Dataset items:
────────────────
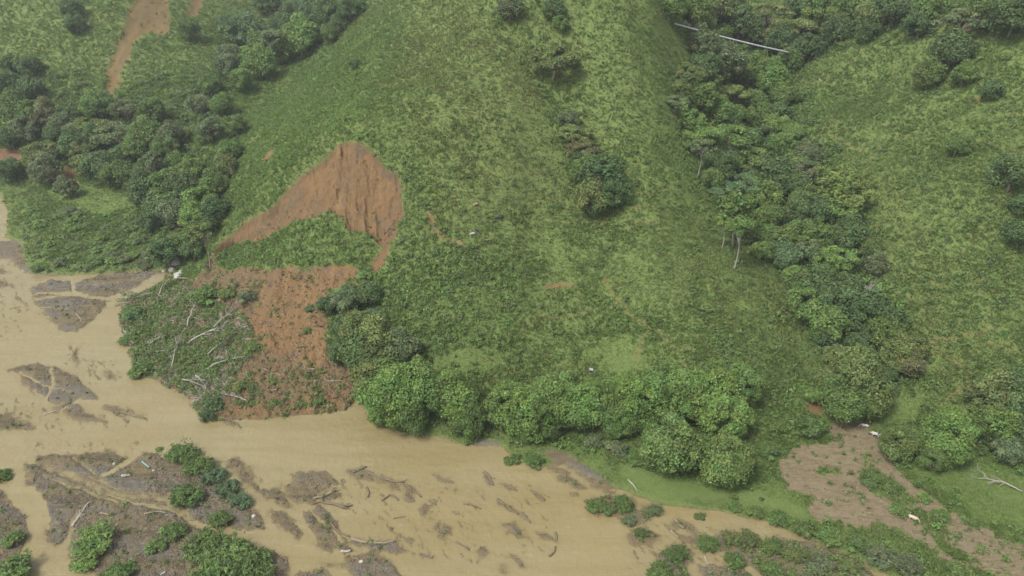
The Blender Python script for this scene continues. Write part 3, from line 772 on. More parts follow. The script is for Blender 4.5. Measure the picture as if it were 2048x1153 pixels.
# ---------------------------------------------------------------- placing
HUES = {'bright': (.125, .20, .052), 'mid': (.105, .165, .045), 'dark': (.082, .132, .046), 'olive': (.122, .158, .05), 'grey': (.118, .156, .07), 'yellow': (.135, .188, .05), 'pale': (.128, .195, .058),
        'brown': (.135, .14, .06), 'blue': (.096, .15, .064)}
def put(kind, u, v, w, hue, label, cat, group=None, variant=None, name=None, jit=.1, stretch=1.0):
    """a copy of a prototype whose crown, w photo pixels wide, is seen at photo pixel (u, v)"""
    ps = PROTO[kind]
    crown, trunk, D, hc = ps[rng.integers(len(ps)) if variant is None else variant]
    uu, vv = u, v
    if 'bush' in kind: stretch *= .62
    for _ in range(5):
        x, y, z = (float(q[0]) for q in cast(uu, vv))
        dep = y * CP - (z - CAM_H) * SP
        s = w * dep / FPX / D
        pu, pv, _d = project(x, y, z + hc * s * stretch)
        uu += (u - pu); vv += (v - pv)
    x, y, z = (float(q[0]) for q in cast(uu, vv))
    o = bpy.data.objects.new(name or kind, None); COL.objects.link(o)
    o.empty_display_size = .3
    o.location = (x, y, z - .1); o.rotation_euler = (0, 0, rng.uniform(0, 6.28)); o.scale = (s, s, s * stretch)
    tag(o, label, cat, group)
    h = np.array(HUES[hue]) * (1 + rng.normal() * jit * .7) * (1 + rng.normal(size=3) * np.array([jit, jit * .3, jit]) * .3)
    if 'bush' in kind and u > 340: h = h * .86
    a = link('crown' if 'bush' not in kind else 'foliage', crown, M_LEAF, o); a.color = (*np.clip(h, .01, .6), 1)
    if trunk is not None:
        link('trunk' if 'bush' not in kind else 'stems', trunk, M_PALE if kind in ('slender_tree', 'bare_tree') else M_BARK, o)
    return o
ORD = ['', 'first', 'second', 'third', 'fourth', 'fifth', 'sixth', 'seventh', 'eighth', 'ninth', 'tenth', 'eleventh', 'twelfth', 'thirteenth', 'fourteenth', 'fifteenth', 'sixteenth', 'seventeenth', 'eighteenth', 'nineteenth', 'twentieth']
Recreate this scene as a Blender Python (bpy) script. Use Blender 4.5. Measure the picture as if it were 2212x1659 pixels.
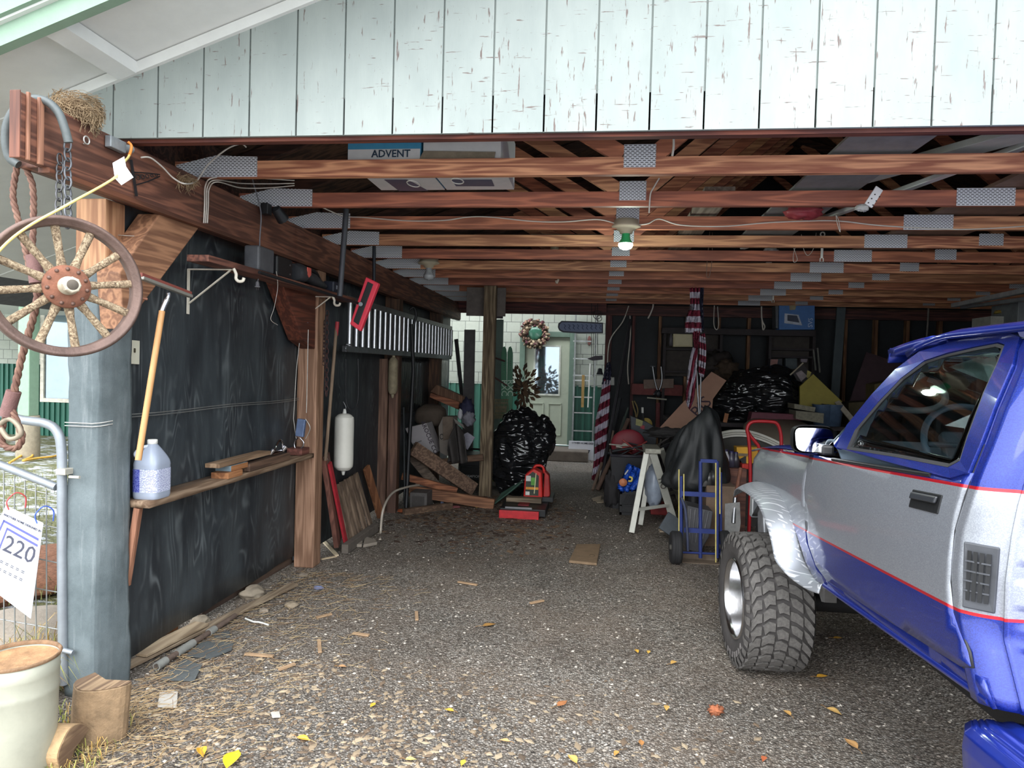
────────────────
### PROBLEM DESCRIPTION
Say how many lines in the listing above include "this". Give nothing but the number.

### RESPONSE
2